Dass es den Fahrern natürlich mehr Spaß macht, wenn die knapp 1.000 PS im Heck ohne Verluste in Vortrieb umgesetzt werden, ist klar. Nico Hülkenberg schwärmte nach seinem Le Mans-Ausflug über die Beschleunigung seines Porsche Prototypen, der dank Hybrid-Allrad und Langstrecken-Reifen wie ein Großkaliberprojektil aus den Kurven schoss. Da kann es einen schon mal frustrieren, wenn in der "Königsklasse" plötzlich nur noch Halbgas angesagt ist.
Mehr Action dank weicher Reifen
Doch die verschleißfreudigen Reifen wurden nicht ohne Grund eingeführt. Sie brachten Spannung und Abwechslung in die Rennen. Mehr Reifenwechsel bieten bekanntlich immer auch eine erhöhte Chance, dass mal etwas schiefgeht. Unterschiedliche Strategien eröffnen größere Möglichkeiten zu Positionsverschiebungen. Und ist der Grip-Unterschied bei mehr oder weniger abgefahrenen Reifen stärker ausgeprägt, kann leichter überholt werden.

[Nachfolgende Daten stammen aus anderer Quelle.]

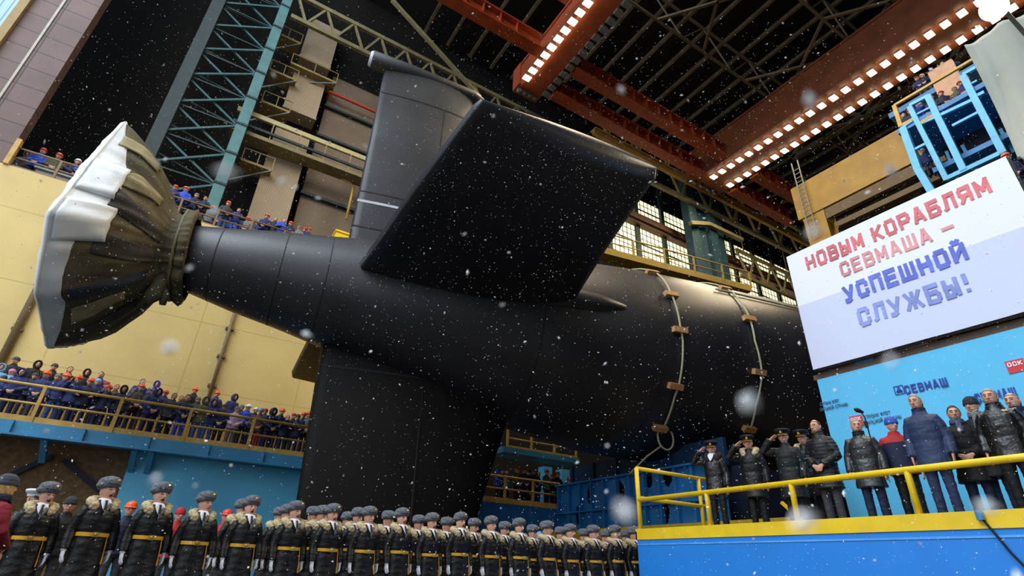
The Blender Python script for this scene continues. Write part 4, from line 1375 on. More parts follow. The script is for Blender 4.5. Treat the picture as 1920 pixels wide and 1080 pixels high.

Werden Reifen eingesetzt, die unabhängig von der Fahrweise gleich wenig abbauen, dann kommen wir wieder zurück zu alten Bridgestone-Verhältnissen. Ich habe noch die Klagen der Fans aus der Vor-Pirelli-Zeit im Ohr. Ereignisarme Rennen ohne Überholmanöver, kaum unterschiedliche Strategie-Optionen, keine überraschenden Ergebnisse.
In kaum einem Rennen wurde das Problem besser sichtbar als im Saisonfinale 2010 in Abu Dhabi. Vitaly Petrov nutzte eine Safety-Car-Phase in der ersten Runde zum Reifenwechsel und fuhr mit einem Satz bis zum Ende durch, ohne dass die Gummis spürbar nachließen. Fernando Alonso kam 15 Runden später an die Box und fand keinen Weg vorbei. Wollen wir wirklich dahin wieder zurück, nur damit die Fahrer mehr Spaß im Cockpit haben?
Schnellere Autos sind nicht spektakulärer
Auch das Argument von tollen Kurvengeschwindigkeiten zieht nicht. Kein Zuschauer kann am Fernseher erkennen, ob ein Fahrer 10 km/h schneller oder langsamer unterwegs ist. MotoGP wirkt im direkten Vergleich viel spektakulärer, doch die Zweirad-Piloten rasen deutlich langsamer um die Ecken als ihre Formel 1-Kollegen.
Es fühlt sich vielleicht im Cockpit cool an, wie auf Schienen festgenagelt mit hohen G-Kräften um die Kurve zu fliegen. Aber aus der Perspektive des Fans ist es weitaus beeindruckender, wenn der Pilot mit mangelndem Abtrieb und wenig Grip zu kämpfen hat. Wenn das Auto ständig auszubrechen droht und am Lenkrad richtig gearbeitet werden muss, lässt sich das Fahrkönnen der Piloten erst richtig zu erkennen. Deshalb schaut auch jeder gerne bei Regenrennen zu.
Bernie Ecclestone hatte das Problem 2010 richtig erkannt und Pirelli den Auftrag gegeben, für mehr Action zu sorgen. Dass ausgerechnet er nun den Fahrern dabei helfen will, wieder zu den alten Verhältnissen zurückzukehren, entbehrt nicht einer gewissen Ironie. Wenn Bernie damit tatsächlich erfolgreich ist, soll sich hinterher aber bitte niemand aus dem Fahrerlager über zu langweilige Rennen beklagen.